Strength and Weakness

The moves made by the PLP of the past few weeks makes it undeniably clear that the PLP are trying to make themselves look a lot more like the OBA - and to a lesser extent whatever is left of the UBP - heading into an election.

A series of moves are confirmation of an implicit acknowledgment that public sentiment has shifted away from the PLP and towards the OBA:

  • The appointment of former UBP leader Wayne Furbert to Cabinet, who immediately raised the Opposition(s) longstanding concept of a tourism authority
  • The co-opting of Opposition policy positions in the Throne Speech, as well as the direct lifting (without attribution) of exact Opposition phrases like "less red tape, more red carpet" in the Throne Speech.
  • The selection of pro-business candidates Vince Ingham and Stephen Todd, with Vince also in the Senate. It is important to note that both of these individuals had some older and some pretty recent ties to the Opposition.
  • The adoption of Bermuda First recommendations in the Throne Speech

There's a few other more subtle moves, but the message is obvious: you don't have to vote us out to get some better managers and better economic policy.

I was a bit surprised at Vince's appointment. I know Vince reasonably well and worked with him a number of times years ago after the UBP's defeat on a couple of initiatives. None really went very far. I respect him, and it's a coup for the PLP.

But it seems to me to be another of those Jonathan Smith, Stephen Todd kind of moves; decisions that appear to be about not joining the PLP out of commonality of views and philosophies but as a direct way to try and change the PLP from inside.

That's not really an endorsement of the PLP as such. I understand the sentiment although I'm often susprised that people with records of integrity are willing to get tangled up in a party still actively self-dealing.

To an extent that's a luxury that the party in power has in being able to attract candidates because you can throw more at them (Government boards, more Senate seats to play with etc.).

As I understand it there's also a feeling among some who have gone to the PLP that the public are still not ready to make the next step in Bermuda's political evolution of voting out the PLP.

I'm not sure that's an accurate read, but it's a legitimate open question and is surely behind the thinking of some historically Opposition leaning figures who have lined up with the PLP in recent times.

Again, that's sort of the change from within sentiment.

It's also something that the OBA will have to get to grips with and address in voters' minds. The first step is rolling out some more candidates. Not enough have been announced, and that's a mistake as they need to get people in place and working their areas.

Regardless, there's some good news for the Opposition in here, which is an acknowledgement from the PLP that they need to look more like the OBA to get re-elected, both people and policy wise.

That isn't really moving from a position of strength, but it would be wrong to not recognize that this is shrewd politics by the PLP and the Todd / Ingham candidacies are positive for them and their prospects. This is what electoral politics is all about.

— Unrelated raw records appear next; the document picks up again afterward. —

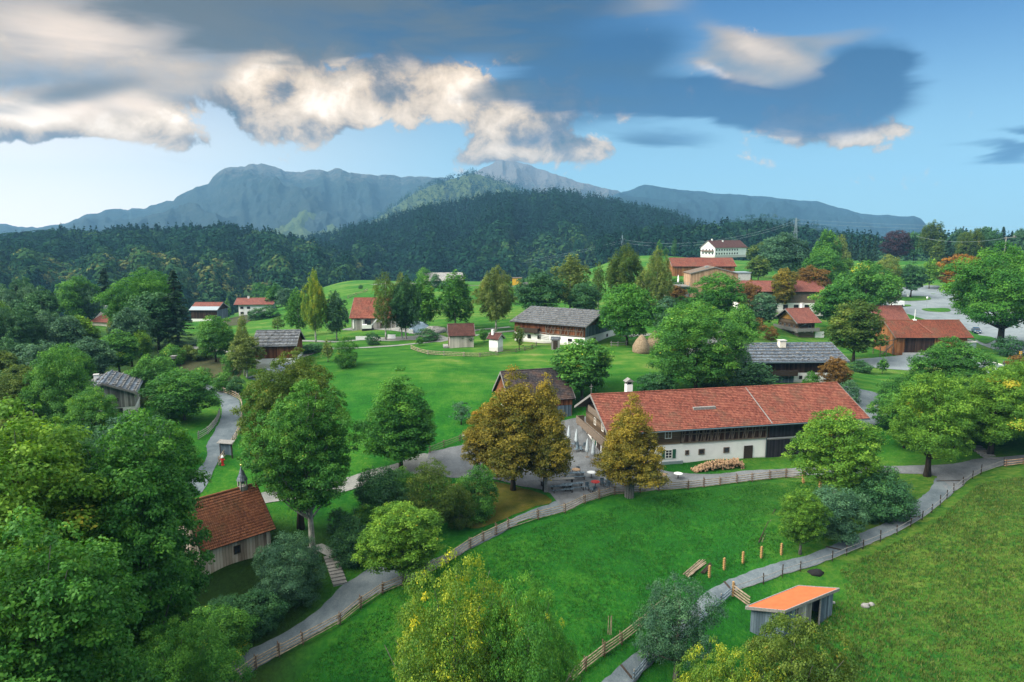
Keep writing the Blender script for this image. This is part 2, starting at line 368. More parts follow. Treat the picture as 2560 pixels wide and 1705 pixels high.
def leaf_mat(name, dark, mid, lite, accent=None, acc_lo=0.86, trans=0.38, spec=0.25):
    m_, q = new_mat(name); at = q.n('ShaderNodeAttribute'); at.attribute_name = 'tint'
    t = q.m('ADD', q.m('MULTIPLY', at.outputs['Fac'], 0.92), q.m('MULTIPLY_ADD', rnd(q), 0.12, -0.02))
    st = [(0.0, dark), (0.45, mid), (0.8, lite)]
    if accent: st += [(acc_lo, lite), (min(0.99, acc_lo + 0.05), accent)]
    c = q.ramp(t, st)
    d = q.n('ShaderNodeBsdfPrincipled'); q.put(d.inputs['Base Color'], c); d.inputs['Roughness'].default_value = 0.62; d.inputs['Specular IOR Level'].default_value = spec
    tr = q.n('ShaderNodeBsdfTranslucent'); q.put(tr.inputs[0], q.mix(1.0, c, (1.25, 1.15, 0.5, 1), 'MULTIPLY'))
    mx = q.n('ShaderNodeMixShader'); mx.inputs[0].default_value = trans
    q.nt.links.new(d.outputs[0], mx.inputs[1]); q.nt.links.new(tr.outputs[0], mx.inputs[2])
    o = q.n('ShaderNodeOutputMaterial'); q.nt.links.new(mx.outputs[0], o.inputs[0]); return m_
# ------------------------------------------------------------------ ground
def grass_mat():
    m_, q = new_mat('meadow_grass'); P = geo(q)
    n1 = q.noise(P, 0.035, 6, 0.6, 0.6); n2 = q.noise(P, 0.35, 6, 0.65); n3 = q.noise(q.map(P, sc=(1, 0.6, 1)), 4.0, 6, 0.75); n4 = q.noise(P, 0.012, 3)
    v = q.m('ADD', q.m('MULTIPLY_ADD', n1, 0.95, -0.22), q.m('ADD', q.m('MULTIPLY', n2, 0.42), q.m('MULTIPLY_ADD', n3, 0.6, -0.25)))
    v = q.m('ADD', v, q.m('MULTIPLY_ADD', q.noise(P, 1.5, 4, 0.7), 0.36, -0.18))
    c = q.ramp(v, [(0.30, (0.006, 0.060, 0.008)), (0.50, (0.013, 0.108, 0.010)), (0.66, (0.040, 0.155, 0.013)), (0.82, (0.12, 0.20, 0.030))])
    # the pasture on the right is drier and tussocky, the far ones freshly mown
    s_ = q.n('ShaderNodeSeparateXYZ'); q.put(s_.inputs[0], P)
    dry = q.m('MULTIPLY', q.mr(s_.outputs[0], 20.0, 38.0), q.mr(s_.outputs[1], 95.0, 75.0))
    tus = q.noise(q.map(P, sc=(0.7, 1.3, 1)), 0.9, 7, 0.72, 0.5)
    cdry = q.ramp(q.m('ADD', tus, q.m('MULTIPLY_ADD', n3, 0.3, -0.15)), [(0.32, (0.010, 0.070, 0.012)), (0.47, (0.050, 0.130, 0.014)), (0.60, (0.105, 0.17, 0.026)), (0.78, (0.20, 0.21, 0.06))])
    c = q.mix(q.m('MULTIPLY', dry, q.mr(n1, 0.3, 0.62, 0.35, 1.0)), c, cdry)
    fresh = q.mr(s_.outputs[1], 95.0, 125.0); mow = q.noise(q.map(P, rot=(0, 0, 0.5), sc=(0.16, 1, 1)), 0.5, 5, 0.6)
    cf = q.ramp(q.m('ADD', q.m('MULTIPLY', n2, 0.5), q.m('ADD', q.m('MULTIPLY', mow, 0.6), q.m('MULTIPLY_ADD', n1, 0.7, -0.40))), [(0.3, (0.012, 0.085, 0.010)), (0.47, (0.032, 0.130, 0.014)), (0.59, (0.078, 0.168, 0.024)), (0.72, (0.155, 0.195, 0.055))])
    c = q.mix(fresh, c, cf)
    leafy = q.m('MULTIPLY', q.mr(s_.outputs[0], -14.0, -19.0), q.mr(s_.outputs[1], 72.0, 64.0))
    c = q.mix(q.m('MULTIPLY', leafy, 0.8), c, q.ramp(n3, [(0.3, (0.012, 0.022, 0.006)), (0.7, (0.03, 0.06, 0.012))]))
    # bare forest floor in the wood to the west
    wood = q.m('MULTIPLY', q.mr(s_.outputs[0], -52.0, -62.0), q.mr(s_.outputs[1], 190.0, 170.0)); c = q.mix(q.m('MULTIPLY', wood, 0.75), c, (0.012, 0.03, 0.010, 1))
    far = q.mr(q.vm('LENGTH', P), 560.0, 640.0); c = q.mix(far, c, (0.010, 0.034, 0.014, 1))
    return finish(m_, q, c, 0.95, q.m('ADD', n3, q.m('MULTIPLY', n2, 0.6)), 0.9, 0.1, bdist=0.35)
M_GRASS = grass_mat()
def gravel_mat(name, a_, b_, c_, sc=9):
    m_, q = new_mat(name); P = geo(q); n1 = q.noise(P, 0.25, 6, 0.65, 0.4); n2 = q.noise(P, sc, 7, 0.75); n3 = q.noise(q.map(P, sc=(1, .5, 1)), 1.3, 5, 0.7, 0.6)
    v = q.m('ADD', q.m('MULTIPLY', n1, 0.62), q.m('ADD', q.m('MULTIPLY_ADD', n2, 0.55, -0.28), q.m('MULTIPLY', n3, 0.30)))
    return finish(m_, q, q.ramp(v, [(0.32, a_), (0.5, b_), (0.72, c_)]), 0.93, n2, 0.6, 0.15, bdist=0.05)
M_GRAVEL = gravel_mat('path_gravel', (0.065, 0.088, 0.105), (0.125, 0.155, 0.175), (0.21, 0.24, 0.25))
M_ASPH = gravel_mat('pale_asphalt', (0.12, 0.15, 0.17), (0.175, 0.21, 0.23), (0.24, 0.27, 0.28), 5)
M_LANE = gravel_mat('lane_gravel', (0.12, 0.13, 0.125), (0.21, 0.22, 0.21), (0.31, 0.31, 0.29), 6)
M_COBBLE = gravel_mat('yard_cobbles', (0.085, 0.09, 0.095), (0.15, 0.165, 0.18), (0.23, 0.245, 0.255), 7)
M_EARTH = gravel_mat('bare_earth', (0.02, 0.035, 0.012), (0.05, 0.055, 0.025), (0.09, 0.08, 0.04), 5)

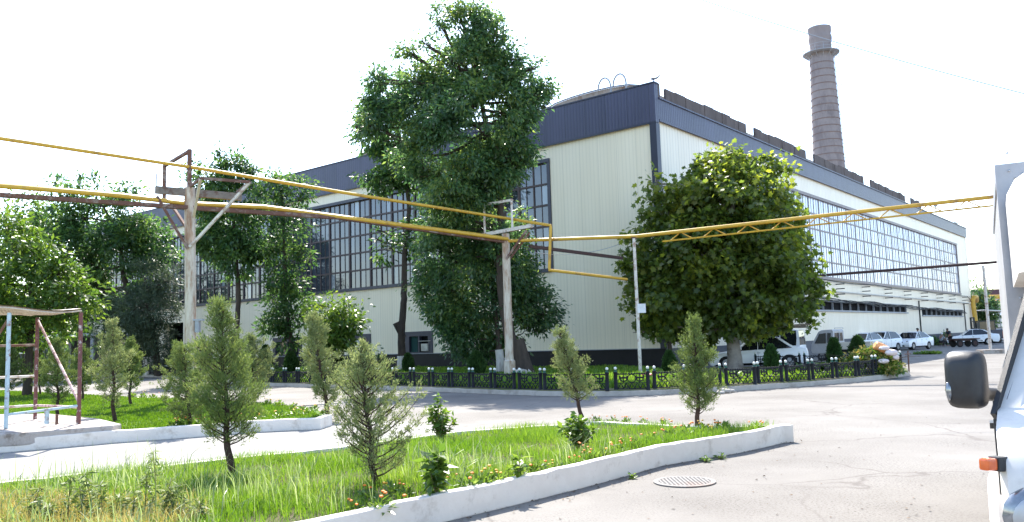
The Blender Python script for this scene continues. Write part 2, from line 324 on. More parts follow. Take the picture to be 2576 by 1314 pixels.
M['wire'] = mat('grey_wire', (.28, .30, .34), None, 3, .6)
M['cable'] = mat('black_cable', (.02, .02, .022), None, 6, .7)
M['cover'] = mat('cast_iron_cover', (.185, .172, .16), (.14, .13, .12), 9, .75, bump=.4, stain=(.18, .10, .07))
M['green'] = mat('teal_curtain', (.015, .075, .07), (.012, .06, .055), 4, .8)
M['paper'] = mat('white_paper', (.74, .74, .76), None, 3, .7)
# ================================================================== SETTING: ground, road islands, kerbs
mb = MB(); mb.add([(-900, -60, 0), (900, -60, 0), (900, 1500, 0), (-900, 1500, 0)], [(0, 1, 2, 3)]); struct(mb.build('ground', M['ground']))
def pl(px, z=0): return [G(x, y, z).to_2d() for x, y in px]
def unit(a): return a/np.maximum(np.linalg.norm(a, axis=-1, keepdims=True), 1e-9)
# pull the planting polygon off the kerbs
def shrinkpoly(poly, d):
    c = np.array(poly); out = []
    n = len(c); A = sum(c[i][0]*c[(i+1) % n][1]-c[(i+1) % n][0]*c[i][1] for i in range(n)); sg = 1 if A > 0 else -1
    for i in range(n):
        p, q, r_ = c[i-1], c[i], c[(i+1) % n]; e1 = unit(q-p); e2 = unit(r_-q); n1 = np.array([-e1[1], e1[0]])*sg; n2 = np.array([-e2[1], e2[0]])*sg; b = unit(n1+n2); out.append(tuple(q+b*d/max(.5, float(b@n1))))
    return out
# front island
Z1 = .27
K0 = pl([(1990, 1111), (1859, 1141), (1670, 1172), (1497, 1221), (1272, 1278), (1113, 1316)])
d_ = (K0[-1]-K0[-3]).normalized(); K0 += [K0[-1]+d_*1.2, K0[-1]+d_*4.5]
KB = pl([(1989, 1074), (1819, 1074), (1650, 1066), (1520, 1060), (1484, 1061), (1154, 1084), (830, 1125), (500, 1160), (0, 1211)], Z1)
d2 = (KB[-1]-KB[-2]).normalized(); KB += [KB[-1]+d2*6]
mb = MB(); mb.strip(K0, .13, 0, Z1, -1, .22, .010); struct(mb.build('front_kerb', M['kerb'], bevel=.012))
mb = MB(); mb.strip([K0[0]+(KB[0]-K0[0])*.0]+KB[1:], .12, 0, Z1-.003, 1, .22, .008); struct(mb.build('rear_kerb', M['kerb'], bevel=.01))
FRONT = [K0[0]]+[p for p in K0[1:]]+[KB[-1]+Vector((0, -3))]+KB[::-1][:-1]
mb = MB(); mb.prism(shrinkpoly([(p.x, p.y) for p in FRONT], .05), -.02, Z1-.05); struct(mb.build('island_soil', M['soil']))
# back-left island
LK = pl([(808, 1081), (636, 1089), (496, 1101), (294, 1115), (9, 1140)])
d3 = (LK[-1]-LK[-2]).normalized(); LK += [LK[-1]+d3*5]
LB = pl([(836, 1057), (801, 1030), (687, 1016), (520, 1007), (344, 1000), (46, 985)], .12)
d4 = (LB[-1]-LB[-2]).normalized(); LB += [LB[-1]+d4*14]
mb = MB(); mb.strip([LB[0]]+LK, .17, 0, .24, -1, .22, .010); struct(mb.build('left_kerb', M['kerb'], bevel=.02))
mb = MB(); mb.strip(LB, .12, 0, .13, 1); struct(mb.build('left_rear_kerb', M['kerb2']))
LEFT = LK+[LB[-1]+Vector((-2, -8))]+LB[::-1]
mb = MB(); mb.prism(shrinkpoly([(p.x, p.y) for p in LEFT], .05), -.02, .14); struct(mb.build('left_lawn', M['lawnsoil']))
# concrete path between the islands
PA = KB[4:]+[KB[-1]+Vector((-6, 3))]+[p for p in LK[::-1]]+pl([(870, 1052)])
mb = MB(); mb.add([(p.x, p.y, .004) for p in PA], [tuple(range(len(PA)))]); struct(mb.build('path', M['path']))
# fenced plot in front of the factory
FK = pl([(150, 939), (240, 943), (420, 951), (520, 960), (646, 971), (790, 976), (940, 980), (1096, 986), (1263, 993), (1377, 997), (1490, 998), (1609, 996), (1720, 991), (1879, 983), (2020, 973), (2168, 961), (2240, 953), (2289, 945.5)])
FBK = pl([(2284, 937), (2240, 931), (2110, 931), (2030, 932), (1900, 932), (1800, 934), (1700, 939)])
WL = Vector((7.37, 40.13))
Rx, Ry = .632, .775; _n = math.hypot(Rx, Ry); Rx /= _n; Ry /= _n
Lx, Ly = -Ry, Rx
PLOT = FK+FBK+[Vector((WL.x+Lx*s-.3*Rx, WL.y+Ly*s-.3*Ry)) for s in (0.5, 20, 45, 62)]
mb = MB(); mb.prism(shrinkpoly([(p.x, p.y) for p in PLOT], .05), -.02, .18); struct(mb.build('plot_soil', mat('dry_plot_earth', (.17, .15, .10), (.09, .12, .035), 1.2, .95, spec=.1, bump=.8, bscale=9)))
mb = MB(); mb.strip(FK, .14, 0, .15, 1, .4, .012); struct(mb.build('plot_kerb', M['kerb2'], bevel=.01))
mb = MB(); mb.strip(FBK, .14, 0, .15, 1); struct(mb.build('plot_rear_kerb', M['kerb2']))

# ================================================================== FACTORY
ROT = math.atan2(Ry, Rx)
fac = thing('factory_building', 'huge cream clad factory hall with navy roof band and long glazed window walls', 'building', (WL.x, WL.y, 0), ROT)
def wallhit(x, y, side, off=0):
    """pixel -> (distance along the facade, height) on the facade plane"""
    d = ray(x, y); D = Vector((Rx, Ry)) if side == 'R' else Vector((Lx, Ly)); n = Vector((D.y, -D.x))
    O = WL+n*off*(1 if side == 'R' else -1)
    t = O.dot(n)/(d[0]*n.x+d[1]*n.y); q = Vector((d[0]*t, d[1]*t))-O
    return q.dot(D), EYE+d[2]*t
def mapL(s, d, z): return (d, s, z)
def mapR(s, d, z): return (s, d, z)
def facade(mp, s0, s1, z0, z1, holes, dep):
    S = sorted({s0, s1} | {h[0] for h in holes} | {h[1] for h in holes}); Z = sorted({z0, z1} | {h[2] for h in holes} | {h[3] for h in holes})
    m = MB()
    for i in range(len(S)-1):
        for j in range(len(Z)-1):
            sm, zm = (S[i]+S[i+1])/2, (Z[j]+Z[j+1])/2
            if any(h[0] < sm < h[1] and h[2] < zm < h[3] for h in holes): continue
            m.add([mp(S[i], 0, Z[j]), mp(S[i+1], 0, Z[j]), mp(S[i+1], 0, Z[j+1]), mp(S[i], 0, Z[j+1])], [(0, 1, 2, 3)])
    for (a, b, c, d) in holes:
        for (p, q) in (((a, c), (b, c)), ((b, c), (b, d)), ((b, d), (a, d)), ((a, d), (a, c))):
            m.add([mp(p[0], 0, p[1]), mp(q[0], 0, q[1]), mp(q[0], dep, q[1]), mp(p[0], dep, p[1])], [(0, 1, 2, 3)])
    return m
def bx(m, mp, s0, s1, d0, d1, z0, z1): m.span(mp(s0, d0, z0), mp(s1, d1, z1))
LL, RL = 66.0, 75.8
LW = (6.8, 60.0, 5.62, 11.5)
small = [(16.1, 18.2), (21.8, 23.6), (26.3, 28.2), (29.2, 32.4), (35.0, 38.2), (41.0, 43.2)]
DOOR = (45.4, 48.6, .02, 4.2)
facade(mapL, .12, LL, 1.13, 12.5, [LW]+[(a, b, 1.13, 2.35) for a, b in small]+[(DOOR[0], DOOR[1], 1.13, DOOR[3])], .5).build('wall', M['cream'], fac)['label'] = 'cream ribbed wall facing the fenced lawn'
RW = (9.0, 69.8, 5.64, 11.2)
ST = [(15.0, 45.6, 3.25, 3.85), (51.3, 70.0, 3.02, 3.62)]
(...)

My advice to the OBA would be to draw the voters attention to this, both the adoption of their ideas and words, shift to a more OBA look policy and people-wise; take credit for their ideas that the PLP have tried to present as their own, and tell the public that by voting OBA you can get the genuine article rather than window dressing; a watered down knock off trying to cling to power.

The ongoing collapse of the cruise sector is a clear case of mis-management, a lack of vision, infrastructure planning and execution.

What Bermuda needs now is vision and a team of managers in place. That isn't the PLP. They are still reacting rather than leading, and the mismanagement is cascading throughout all sectors of the economy.

The one attribute that was a liability for the Opposition historically could be their biggest asset in 2012 - they are managers. It's not sexy, but it's what Bermuda needs right now to get the Cox debt and unemployment off Bermuda's back so that we can grow the economy and start fixing the past 13 years of poor policy and shallow politics.